Среди того, что в Москве пребывало в запустении и катилось к гибели, было так называемое Крутицкое подворье – комплекс памятников архитектуры XV–XVII веков: храмов, колоколен, живописных палат с переходами и крылечками. Всё это стояло на берегу Москвы-реки за полуразвалившейся крепостной стеной и долгие годы находилось в распоряжении военных. Воскресенскую церковь перестроили под казармы, старое кладбище разровняли и устроили футбольное поле, стены побелили, траву покрасили – в общем, как обычно.
Однако вскоре после войны кто-то из историков сумел убедить власти, что гауптвахте Московского гарнизона нет необходимости находиться там, где сидел в заточении протопоп Аввакум, да и заниматься боевой подготовкой можно где угодно и совсем не обязательно на том месте, где стояла первая русская обсерватория и переводились на русский труды Коперника.
В 1947 году было принято решение о реконструкции Крутицкого подворья.
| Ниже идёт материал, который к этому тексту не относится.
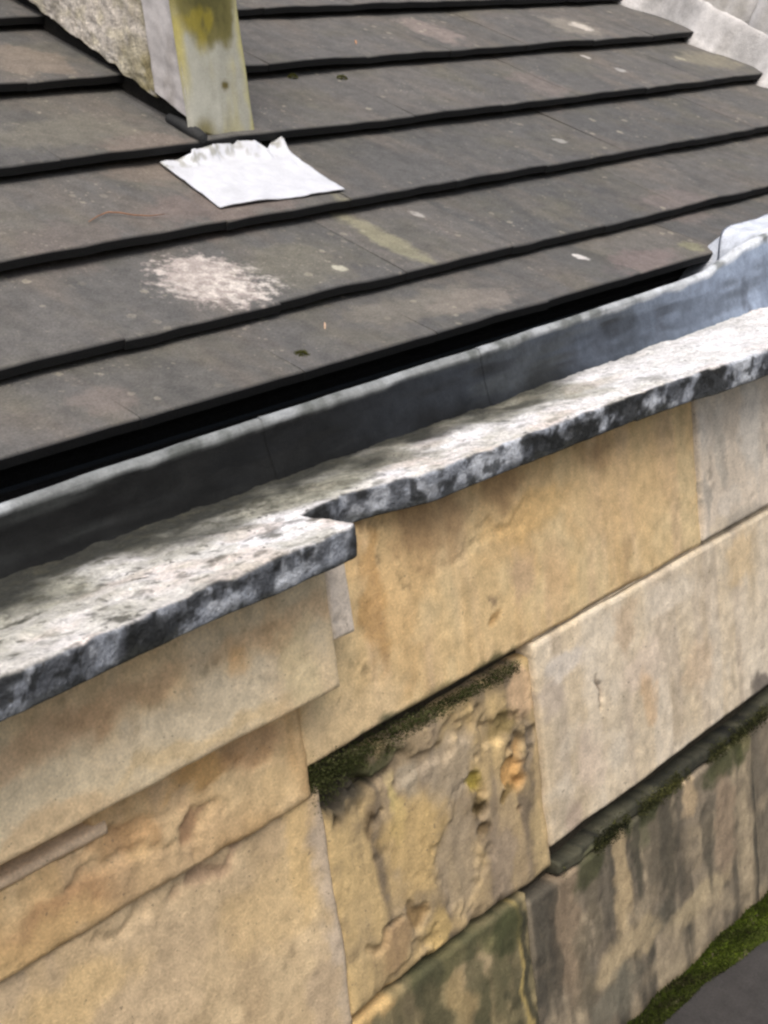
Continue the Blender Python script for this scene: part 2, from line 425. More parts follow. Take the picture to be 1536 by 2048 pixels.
# badly eroded block in the middle
stone_block(1.050, 1.503, -1.116, -.770, 1.2035, MAUVE, streak=1.0, seed=60, rel=.007, r=.014, edge=.007, step=.0035, blobs=[
    (685, 1575, .075, .045, (46, 45, 40), .95), (740, 1530, .07, .02, (60, 64, 40), .85), (800, 1620, .018, .05, (184, 168, 112), .7), (830, 1560, .02, .04, (150, 142, 126), .6),
    (1035, 1550, .026, .045, (176, 138, 86), .8), (1060, 1490, .014, .04, (112, 102, 88), .8), (1010, 1440, .03, .03, (112, 98, 60), .8), (955, 1570, .018, .025, (156, 140, 66), .9),
    (960, 1620, .02, .02, (84, 70, 42), .9), (975, 1660, .02, .02, (82, 68, 46), .9), (1030, 1590, .02, .010, (92, 78, 48), .9), (830, 1690, .07, .09, (184, 158, 108), .7), (920, 1730, .05, .08, (146, 132, 110), .8),
    (900, 1540, .06, .06, (148, 136, 118), .8), (1010, 1720, .03, .08, (140, 126, 108), .8), (1080, 1680, .03, .08, (176, 156, 116), .7), (1050, 1390, .04, .04, (196, 168, 134), .8),
    (740, 1660, .02, .02, (104, 88, 64), .8), (830, 1840, .03, .02, (120, 98, 64), .8), (790, 1900, .04, .04, (150, 126, 94), .8), (880, 1880, .03, .05, (176, 152, 100), .7)],
    holes=[(1035, 1540, .022, .05, 0.0110), (955, 1580, .016, .035, 0.0088), (960, 1630, .018, .016, 0.0088), (975, 1660, .016, .018, 0.0077), (755, 1655, .022, .010, 0.0088), (690, 1565, .085, .035, .030), (860, 1500, .12, .03, 0.0066),
           (830, 1840, .02, .03, 0.0077), (1000, 1450, .03, .03, 0.0066), (930, 1700, .06, .10, 0.0039), (820, 1950, .06, .03, 0.0055), (1055, 1490, .012, .04, 0.0066), (770, 1870, .03, .012, 0.0055)])
# pale pinkish block right of it
stone_block(1.499, 2.40, -1.080, -.750, 1.198, PINK, seed=70, rel=.006, blobs=[
    (1130, 1330, .05, .03, (206, 198, 186), .8), (1290, 1330, .06, .04, (216, 200, 180), .8), (1100, 1400, .03, .04, (168, 156, 142), .7), (1195, 1380, .010, .035, (132, 116, 102), .8),
    (1300, 1400, .03, .06, (176, 150, 118), .7), (1180, 1520, .05, .06, (198, 182, 164), .7), (1250, 1250, .04, .04, (176, 156, 130), .6), (1480, 1120, .06, .05, (192, 172, 138), .8),
    (1400, 1330, .06, .06, (186, 166, 140), .6), (1520, 1370, .05, .04, (92, 86, 80), .9), (1480, 1430, .05, .02, (110, 104, 98), .8), (1150, 1640, .03, .03, (160, 144, 128), .8), (1340, 1190, .08, .03, (212, 202, 184), .6)],
    holes=[(1195, 1380, .010, .035, .006)])
stone_block(2.406, 3.40, -1.082, -.750, 1.20, PINK, seed=71, step=.008)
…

Не стану утверждать, что добился этого решения именно Пётр Дмитриевич – но кто ещё мог разглядеть сквозь стены казённого здания древнюю красоту митрополичьего храма? Как бы то ни было, работы поручили Барановскому. С каким же азартом он впрягся в это дело! Ему почти шестьдесят, а он всё такой же неугомонный – сам облазил всё до последней клетушки; случалось, что и землёй его засыпало, и со стены срывался… Хорошо ещё, что сама стена не рухнула, а ведь огромный пролёт стоял, угрожающе покосившись, и никто не знал, как его поставить на место. У инженера Барановского это получилось.
П. Д. Барановский в Троицком монастыре, Болдино. Фото А. Пономарева, 1966
Но главное, что получилось у Петра Дмитриевича, – это создать школу реставраторов.
Началось с объявления, напечатанного в газете в 1969 году: «Мастерская приглашает для обучения профессиям белокаменщиков, резчиков, позолотчиков». Пришло человек пятнадцать. Вот из них и сложился клуб «Родина», как именовалась официально команда Барановского.
Работа шла много лет. Она и до сих пор ещё не завершена, хотя некоторые из объектов подворья (Крутицкий надвратный теремок) уже находятся под охраной ЮНЕСКО.